Problem details:
Can the data below be set down again exactly, line for line?

Supplied data:
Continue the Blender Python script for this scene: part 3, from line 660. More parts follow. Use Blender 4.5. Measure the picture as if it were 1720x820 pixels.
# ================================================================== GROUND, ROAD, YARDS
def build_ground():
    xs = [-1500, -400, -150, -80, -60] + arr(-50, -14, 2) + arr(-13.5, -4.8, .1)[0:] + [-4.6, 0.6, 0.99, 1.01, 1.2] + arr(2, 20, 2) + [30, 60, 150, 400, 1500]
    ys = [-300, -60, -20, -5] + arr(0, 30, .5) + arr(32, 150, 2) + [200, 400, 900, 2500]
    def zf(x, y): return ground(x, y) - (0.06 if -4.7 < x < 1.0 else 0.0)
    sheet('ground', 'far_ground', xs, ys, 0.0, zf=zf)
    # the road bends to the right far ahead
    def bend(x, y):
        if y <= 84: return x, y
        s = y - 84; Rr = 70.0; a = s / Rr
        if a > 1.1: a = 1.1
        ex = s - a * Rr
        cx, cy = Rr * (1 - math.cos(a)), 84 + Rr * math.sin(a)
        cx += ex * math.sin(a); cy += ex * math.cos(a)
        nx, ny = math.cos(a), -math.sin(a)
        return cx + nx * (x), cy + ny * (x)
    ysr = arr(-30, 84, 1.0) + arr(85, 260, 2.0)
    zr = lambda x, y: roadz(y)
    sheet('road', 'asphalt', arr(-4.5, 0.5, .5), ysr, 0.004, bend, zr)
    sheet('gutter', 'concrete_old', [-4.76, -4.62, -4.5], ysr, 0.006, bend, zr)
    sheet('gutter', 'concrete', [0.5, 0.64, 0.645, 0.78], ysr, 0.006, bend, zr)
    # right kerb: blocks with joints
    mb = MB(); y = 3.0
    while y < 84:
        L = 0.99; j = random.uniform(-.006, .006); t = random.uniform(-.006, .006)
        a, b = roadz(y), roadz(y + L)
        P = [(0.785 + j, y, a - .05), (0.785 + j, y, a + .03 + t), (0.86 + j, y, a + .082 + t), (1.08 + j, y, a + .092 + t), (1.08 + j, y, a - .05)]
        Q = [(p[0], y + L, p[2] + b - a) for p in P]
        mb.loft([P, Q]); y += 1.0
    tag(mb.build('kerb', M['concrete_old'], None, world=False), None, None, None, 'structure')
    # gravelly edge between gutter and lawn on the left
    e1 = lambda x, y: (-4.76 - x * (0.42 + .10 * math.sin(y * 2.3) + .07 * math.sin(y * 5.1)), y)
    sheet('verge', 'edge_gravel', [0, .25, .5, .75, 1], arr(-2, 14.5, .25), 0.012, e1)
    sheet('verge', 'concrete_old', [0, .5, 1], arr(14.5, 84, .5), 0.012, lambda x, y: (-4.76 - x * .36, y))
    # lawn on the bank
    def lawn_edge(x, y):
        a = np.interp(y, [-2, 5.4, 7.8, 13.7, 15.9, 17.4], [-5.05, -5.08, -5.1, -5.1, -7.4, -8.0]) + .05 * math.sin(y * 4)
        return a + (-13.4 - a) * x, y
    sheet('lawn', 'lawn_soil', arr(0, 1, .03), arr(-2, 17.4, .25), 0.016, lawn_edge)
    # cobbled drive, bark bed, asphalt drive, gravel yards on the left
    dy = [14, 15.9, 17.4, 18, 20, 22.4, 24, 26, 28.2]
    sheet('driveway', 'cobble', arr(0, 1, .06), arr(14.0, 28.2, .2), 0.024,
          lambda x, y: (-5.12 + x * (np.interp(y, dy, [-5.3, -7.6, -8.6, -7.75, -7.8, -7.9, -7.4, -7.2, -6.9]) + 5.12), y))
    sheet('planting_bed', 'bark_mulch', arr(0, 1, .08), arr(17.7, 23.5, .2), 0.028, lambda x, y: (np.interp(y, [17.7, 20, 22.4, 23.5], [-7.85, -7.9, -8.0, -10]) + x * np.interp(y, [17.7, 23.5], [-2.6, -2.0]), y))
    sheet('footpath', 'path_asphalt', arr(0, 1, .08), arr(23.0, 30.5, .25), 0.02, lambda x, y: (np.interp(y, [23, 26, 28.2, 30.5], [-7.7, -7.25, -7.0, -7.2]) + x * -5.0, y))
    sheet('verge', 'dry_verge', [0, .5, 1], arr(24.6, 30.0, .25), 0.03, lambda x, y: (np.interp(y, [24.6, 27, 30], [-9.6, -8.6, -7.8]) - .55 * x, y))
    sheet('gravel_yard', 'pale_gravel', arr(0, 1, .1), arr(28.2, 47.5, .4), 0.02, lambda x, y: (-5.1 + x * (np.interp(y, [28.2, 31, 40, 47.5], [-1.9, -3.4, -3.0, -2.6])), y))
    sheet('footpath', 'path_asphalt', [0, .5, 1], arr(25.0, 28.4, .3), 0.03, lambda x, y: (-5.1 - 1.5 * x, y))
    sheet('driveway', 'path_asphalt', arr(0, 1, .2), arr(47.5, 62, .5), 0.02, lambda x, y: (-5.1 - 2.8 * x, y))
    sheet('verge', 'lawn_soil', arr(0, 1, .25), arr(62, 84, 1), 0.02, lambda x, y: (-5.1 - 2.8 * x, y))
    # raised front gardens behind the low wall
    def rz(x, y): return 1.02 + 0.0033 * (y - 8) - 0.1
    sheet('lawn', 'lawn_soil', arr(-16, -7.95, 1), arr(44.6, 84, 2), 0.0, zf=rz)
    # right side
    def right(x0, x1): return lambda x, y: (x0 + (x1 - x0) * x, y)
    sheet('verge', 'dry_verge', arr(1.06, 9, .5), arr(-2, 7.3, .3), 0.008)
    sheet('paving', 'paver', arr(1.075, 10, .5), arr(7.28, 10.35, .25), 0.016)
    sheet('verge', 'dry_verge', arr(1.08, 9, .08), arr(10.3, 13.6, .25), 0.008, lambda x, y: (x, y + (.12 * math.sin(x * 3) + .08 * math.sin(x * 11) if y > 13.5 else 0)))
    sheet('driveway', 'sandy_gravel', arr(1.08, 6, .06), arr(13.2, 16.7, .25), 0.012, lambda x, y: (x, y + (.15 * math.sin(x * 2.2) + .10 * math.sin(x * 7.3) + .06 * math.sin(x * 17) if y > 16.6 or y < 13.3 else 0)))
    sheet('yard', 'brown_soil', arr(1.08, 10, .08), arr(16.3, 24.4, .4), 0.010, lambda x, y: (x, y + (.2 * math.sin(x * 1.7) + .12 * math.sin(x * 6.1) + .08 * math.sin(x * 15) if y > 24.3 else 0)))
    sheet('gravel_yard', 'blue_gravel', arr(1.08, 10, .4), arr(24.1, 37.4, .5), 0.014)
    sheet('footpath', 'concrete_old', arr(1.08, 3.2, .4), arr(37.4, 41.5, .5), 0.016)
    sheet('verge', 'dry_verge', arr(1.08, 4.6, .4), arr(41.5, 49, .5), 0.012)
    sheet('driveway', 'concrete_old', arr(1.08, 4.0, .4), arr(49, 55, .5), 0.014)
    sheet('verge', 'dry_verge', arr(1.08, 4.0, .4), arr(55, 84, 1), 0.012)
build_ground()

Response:
Continue the Blender Python script for this scene: part 3, from line 660. More parts follow. Use Blender 4.5. Measure the picture as if it were 1720x820 pixels.
# ================================================================== GROUND, ROAD, YARDS
def build_ground():
    xs = [-1500, -400, -150, -80, -60] + arr(-50, -14, 2) + arr(-13.5, -4.8, .1)[0:] + [-4.6, 0.6, 0.99, 1.01, 1.2] + arr(2, 20, 2) + [30, 60, 150, 400, 1500]
    ys = [-300, -60, -20, -5] + arr(0, 30, .5) + arr(32, 150, 2) + [200, 400, 900, 2500]
    def zf(x, y): return ground(x, y) - (0.06 if -4.7 < x < 1.0 else 0.0)
    sheet('ground', 'far_ground', xs, ys, 0.0, zf=zf)
    # the road bends to the right far ahead
    def bend(x, y):
        if y <= 84: return x, y
        s = y - 84; Rr = 70.0; a = s / Rr
        if a > 1.1: a = 1.1
        ex = s - a * Rr
        cx, cy = Rr * (1 - math.cos(a)), 84 + Rr * math.sin(a)
        cx += ex * math.sin(a); cy += ex * math.cos(a)
        nx, ny = math.cos(a), -math.sin(a)
        return cx + nx * (x), cy + ny * (x)
    ysr = arr(-30, 84, 1.0) + arr(85, 260, 2.0)
    zr = lambda x, y: roadz(y)
    sheet('road', 'asphalt', arr(-4.5, 0.5, .5), ysr, 0.004, bend, zr)
    sheet('gutter', 'concrete_old', [-4.76, -4.62, -4.5], ysr, 0.006, bend, zr)
    sheet('gutter', 'concrete', [0.5, 0.64, 0.645, 0.78], ysr, 0.006, bend, zr)
    # right kerb: blocks with joints
    mb = MB(); y = 3.0
    while y < 84:
        L = 0.99; j = random.uniform(-.006, .006); t = random.uniform(-.006, .006)
        a, b = roadz(y), roadz(y + L)
        P = [(0.785 + j, y, a - .05), (0.785 + j, y, a + .03 + t), (0.86 + j, y, a + .082 + t), (1.08 + j, y, a + .092 + t), (1.08 + j, y, a - .05)]
        Q = [(p[0], y + L, p[2] + b - a) for p in P]
        mb.loft([P, Q]); y += 1.0
    tag(mb.build('kerb', M['concrete_old'], None, world=False), None, None, None, 'structure')
    # gravelly edge between gutter and lawn on the left
    e1 = lambda x, y: (-4.76 - x * (0.42 + .10 * math.sin(y * 2.3) + .07 * math.sin(y * 5.1)), y)
    sheet('verge', 'edge_gravel', [0, .25, .5, .75, 1], arr(-2, 14.5, .25), 0.012, e1)
    sheet('verge', 'concrete_old', [0, .5, 1], arr(14.5, 84, .5), 0.012, lambda x, y: (-4.76 - x * .36, y))
    # lawn on the bank
    def lawn_edge(x, y):
        a = np.interp(y, [-2, 5.4, 7.8, 13.7, 15.9, 17.4], [-5.05, -5.08, -5.1, -5.1, -7.4, -8.0]) + .05 * math.sin(y * 4)
        return a + (-13.4 - a) * x, y
    sheet('lawn', 'lawn_soil', arr(0, 1, .03), arr(-2, 17.4, .25), 0.016, lawn_edge)
    # cobbled drive, bark bed, asphalt drive, gravel yards on the left
    dy = [14, 15.9, 17.4, 18, 20, 22.4, 24, 26, 28.2]
    sheet('driveway', 'cobble', arr(0, 1, .06), arr(14.0, 28.2, .2), 0.024,
          lambda x, y: (-5.12 + x * (np.interp(y, dy, [-5.3, -7.6, -8.6, -7.75, -7.8, -7.9, -7.4, -7.2, -6.9]) + 5.12), y))
    sheet('planting_bed', 'bark_mulch', arr(0, 1, .08), arr(17.7, 23.5, .2), 0.028, lambda x, y: (np.interp(y, [17.7, 20, 22.4, 23.5], [-7.85, -7.9, -8.0, -10]) + x * np.interp(y, [17.7, 23.5], [-2.6, -2.0]), y))
    sheet('footpath', 'path_asphalt', arr(0, 1, .08), arr(23.0, 30.5, .25), 0.02, lambda x, y: (np.interp(y, [23, 26, 28.2, 30.5], [-7.7, -7.25, -7.0, -7.2]) + x * -5.0, y))
    sheet('verge', 'dry_verge', [0, .5, 1], arr(24.6, 30.0, .25), 0.03, lambda x, y: (np.interp(y, [24.6, 27, 30], [-9.6, -8.6, -7.8]) - .55 * x, y))
    sheet('gravel_yard', 'pale_gravel', arr(0, 1, .1), arr(28.2, 47.5, .4), 0.02, lambda x, y: (-5.1 + x * (np.interp(y, [28.2, 31, 40, 47.5], [-1.9, -3.4, -3.0, -2.6])), y))
    sheet('footpath', 'path_asphalt', [0, .5, 1], arr(25.0, 28.4, .3), 0.03, lambda x, y: (-5.1 - 1.5 * x, y))
    sheet('driveway', 'path_asphalt', arr(0, 1, .2), arr(47.5, 62, .5), 0.02, lambda x, y: (-5.1 - 2.8 * x, y))
    sheet('verge', 'lawn_soil', arr(0, 1, .25), arr(62, 84, 1), 0.02, lambda x, y: (-5.1 - 2.8 * x, y))
    # raised front gardens behind the low wall
    def rz(x, y): return 1.02 + 0.0033 * (y - 8) - 0.1
    sheet('lawn', 'lawn_soil', arr(-16, -7.95, 1), arr(44.6, 84, 2), 0.0, zf=rz)
    # right side
    def right(x0, x1): return lambda x, y: (x0 + (x1 - x0) * x, y)
    sheet('verge', 'dry_verge', arr(1.06, 9, .5), arr(-2, 7.3, .3), 0.008)
    sheet('paving', 'paver', arr(1.075, 10, .5), arr(7.28, 10.35, .25), 0.016)
    sheet('verge', 'dry_verge', arr(1.08, 9, .08), arr(10.3, 13.6, .25), 0.008, lambda x, y: (x, y + (.12 * math.sin(x * 3) + .08 * math.sin(x * 11) if y > 13.5 else 0)))
    sheet('driveway', 'sandy_gravel', arr(1.08, 6, .06), arr(13.2, 16.7, .25), 0.012, lambda x, y: (x, y + (.15 * math.sin(x * 2.2) + .10 * math.sin(x * 7.3) + .06 * math.sin(x * 17) if y > 16.6 or y < 13.3 else 0)))
    sheet('yard', 'brown_soil', arr(1.08, 10, .08), arr(16.3, 24.4, .4), 0.010, lambda x, y: (x, y + (.2 * math.sin(x * 1.7) + .12 * math.sin(x * 6.1) + .08 * math.sin(x * 15) if y > 24.3 else 0)))
    sheet('gravel_yard', 'blue_gravel', arr(1.08, 10, .4), arr(24.1, 37.4, .5), 0.014)
    sheet('footpath', 'concrete_old', arr(1.08, 3.2, .4), arr(37.4, 41.5, .5), 0.016)
    sheet('verge', 'dry_verge', arr(1.08, 4.6, .4), arr(41.5, 49, .5), 0.012)
    sheet('driveway', 'concrete_old', arr(1.08, 4.0, .4), arr(49, 55, .5), 0.014)
    sheet('verge', 'dry_verge', arr(1.08, 4.0, .4), arr(55, 84, 1), 0.012)
build_ground()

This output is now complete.